As with the counting frame, plastic shape sorters shouldn't be regarded as 'merely' baby toys. If we take the example of a sorter with a square, a circular and a triangular hole, the children are learning that the circle has an infinite number of axes of rotation (it doesn't matter 'which way up' the circle is, it will still go through the hole), while the square and the triangle have to placed more carefully to get them to fit through their holes.

As the children progress to more difficult puzzles it is useful to provide ones where whole pieces fit into a rigid outline, as then each piece completes a picture without being reliant on the correct positioning of other pieces.

Gradually the children can progress to more conventional puzzles. At first provide puzzles with very few pieces so that the task can be completed before the concentration runs out. Or get the children to complete a larger puzzle in which you have left a few holes to fill.

• When you are choosing a puzzle, look for one with a clear, bold picture, so that the different regions of the finished picture are easy to recognise while the puzzle is still in pieces.
• Try to find puzzles with the pieces cut into different shapes, rather than them all being a regular 'jigsaw' shape.

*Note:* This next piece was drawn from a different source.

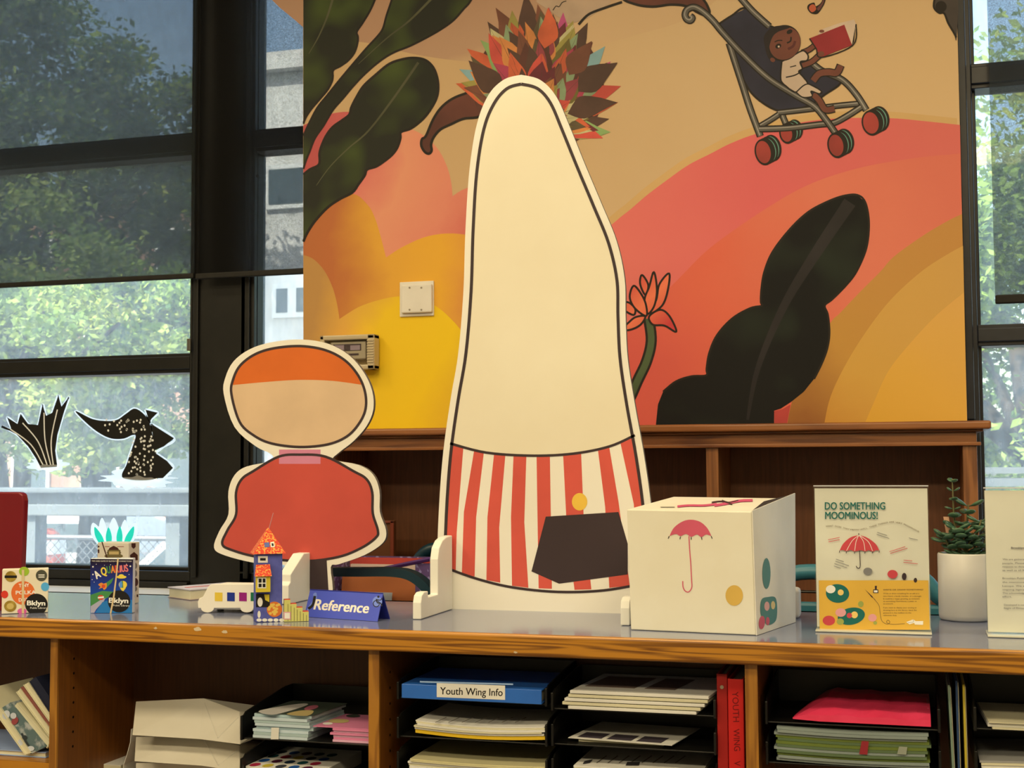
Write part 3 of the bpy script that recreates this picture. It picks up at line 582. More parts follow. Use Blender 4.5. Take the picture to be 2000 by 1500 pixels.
# switch plate and thermostat cover on the mural
PLATE = mat('ivory plate', W(228, 208, 164), .35, .5); IVO2 = mat('ivory plate shade', W(150, 130, 95), .4, .4)
sp = thing('blank_switch_plate', 'blank ivory double wall plate with four screws on the mural', 'wall plate', P(813, 583, YM))
SWP = PL((0, YM-.006, 0), (0, -1, 0))
def slab(name, x0, y0, x1, y1, ya, yb, M, par, bev=.002, lab=None):
    """a plate lying on the wall between two depths, corners from its front face"""
    a, b_ = P(x0, y1, yb), P(x1, y0, yb); o_ = MB().box(a.x, b_.x, yb, ya, a.z, b_.z).build(name, M, par, bevel=bev)
    if lab: o_['label'] = lab
    return o_
slab('back_plate', 780.5, 548, 847, 619, YM-.004, YM-.010, PLATE, sp); slab('front_plate', 783, 554, 843, 612, YM-.010, YM-.022, PLATE, sp, .004)
pf = PL((0, YM-.0222, 0), (0, -1, 0))
for x, y in ((800, 562), (823, 562), (800, 605), (823, 605)): MB().prism([pf.hit(*q) for q in ell(x, y, 1.9, 1.9, 0, 10)], (0, -.001, 0)).build('screw', IVO2, sp)
tg = thing('thermostat_guard', 'clear plastic thermostat guard box on the mural behind the red figure board', 'thermostat', P(677, 690, YM))
GUARD = mat('yellowed clear plastic', W(196, 168, 112), .25, .5)
gy = YM-.055
slab('back_plate', 628, 655, 729, 722, YM-.004, YM-.012, mat('guard base', W(190, 150, 80), .4, .4), tg)
g = MB(); a, b_ = P(624, 724, gy), P(731, 652, gy); t_ = .016
for (x0, x1, z0, z1) in ((a.x, a.x+t_, a.z, b_.z), (b_.x-t_*1.6, b_.x, a.z, b_.z), (a.x, b_.x, a.z, a.z+t_), (a.x, b_.x, b_.z-t_, b_.z)): g.box(x0, x1, gy, YM-.012, z0, z1)
g.build('guard_frame', GUARD, tg, bevel=.004)
g = MB()
for k in range(9): zz = a.z+.022+k*(b_.z-a.z-.044)/8; g.box(b_.x-.024, b_.x-.002, gy-.003, gy, zz, zz+.004)
tag(g.build('grip_ribs', GUARD, tg), kind='stuff')
MB().box(a.x+t_, b_.x-t_*1.6, gy+.004, gy+.006, a.z+t_, b_.z-t_).build('clear_cover', ACRYLIC, tg)
th = slab('thermostat_body', 645, 666, 714, 703, YM-.012, YM-.045, mat('thermostat ivory', W(178, 152, 108), .4, .4), tg, .004)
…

This tends to make the puzzle easier and also allows the children to think about matching a larger variety of shapes.

• The aim of these puzzles may be, for example, to form all the shapes into a rectangle. The puzzles may be made from irregular shapes, animal shapes or geometric shapes, and they have the added dimension of each piece not having a specific front or back.
• These puzzles require the child to think about turning the piece over as well as just rotating it to get it to fit. Dime Puzzles by Tarquin Publications provide a wide range of puzzles of this sort.